There is a lot of history to take into account. Early phone and exchange circuits are not the same as modern electronic versions.
A lot of standards converged:
The open circuit (on-hook) line voltage is close to 50V DC with one leg near ground potential and the other generally negative with respect to that (though polarity switching was common on PABX systems for out of band signalling). This is in part due to the use of 4 x 12V 6cell lead acid accumulators to operate the exchanges during mains failures. In practice large exchanges would have been 40 to 50 V and many PABX systems designed for 12 to 30V with 24V battery backup. A 12V circuit voltage is not always sufficient to be able to reliably detect the off-hook condition of a low power modern handset if it is using a 12V clamping circuit, it may only draw a few milliamps for the circuitry and the off-hook clamping circuits may not draw a current until it exceeds the 12V threshold, this was a problem when trying to use standard handsets on some PABX installations.

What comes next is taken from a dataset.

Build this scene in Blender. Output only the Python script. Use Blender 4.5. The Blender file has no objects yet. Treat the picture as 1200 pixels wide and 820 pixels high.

The ringing voltages approached 90V AC at around 16-25Hz with I vaguely recall 20Hz being common. The cadence was regional and could indicate local or outside caller in a PABX environment. This voltage was originally selected to match what was easy to generate with hand cranked generators, did not stress the insulation and was far enough outside the voice band to not pass into the speech circuits at full potential, it was AC coupled to the ring circuitry. The voltage was limited for safety reasons and also to match commonly available gas and other transient suppression devices.
The evolution of the twisted pair overhead lines (yes they were, at every other pole on alternate pairs) and the twisted insulated pairs in underground cables was standardised at 600 Ohms. However until the migration to higher speed modems, ISDN and ADSL the characteristic impedance of short sections of the line were not as critical. The aerial wiring from the pole to the house and inside the house were often untwisted wiring of undetermined impedance and jumpers and links in junction boxes and the exchanges could be of a relaxed specification.
The exchange DC resistance was standardised to around 2000 Ohms to match the characteristic impedance of the lines and the typical current requirements of the early handsets. The off-hook condition was signalled by the current draw of the handset and needed to be distinct from the leakage current in the on-hook condition in long runs of wires with sometimes questionable insulation. The exchange resistance and the wire resistances were adjusted at times to account for long lines and other taxing conditions.
While early handsets applied a resistive load to the line that would be detectable by the current drawn modern handsets are designed with voltage clamps, either active or simple Zener diode circuits to clamp the off-hook voltage around 8-12 V with reasonable source impedances. This is to allow for easy voltage scavenging for the electronic circuits of the phone, modem or other instrument connected to the line. The ringer circuits were powered by the AC coupled ringing voltage.
The POTS system was very reliable and supported out of band signalling by making and breaking the loop current for pulse dialing and flash purposes It was able to evolve to support DTMF (touch tone) dialing, voice band modems, ISDN and ADSL systems over the same copper conductors and physical routing infrastructure.
If you want to research how handsets could be made to work then I would look at old application circuits for early analogue modems and other phone accessories. If you want to find out how the exchange circuitry was implemented then look at application notes on hybrids which was the industry term for the very interesting transformer or semiconductor circuit that would convert the bidirectional 2 wire line to a 4 wire configuration to allow for amplifying, multiplexing and digitizing of one directional signals. The PABX market had to be a virtual exchange for the local handsets (often at reduced voltage) and also mimic a telephone instrument to connect to the PSTN network and they have specifications listed in some of their documents (see section 5.1 of this linked document).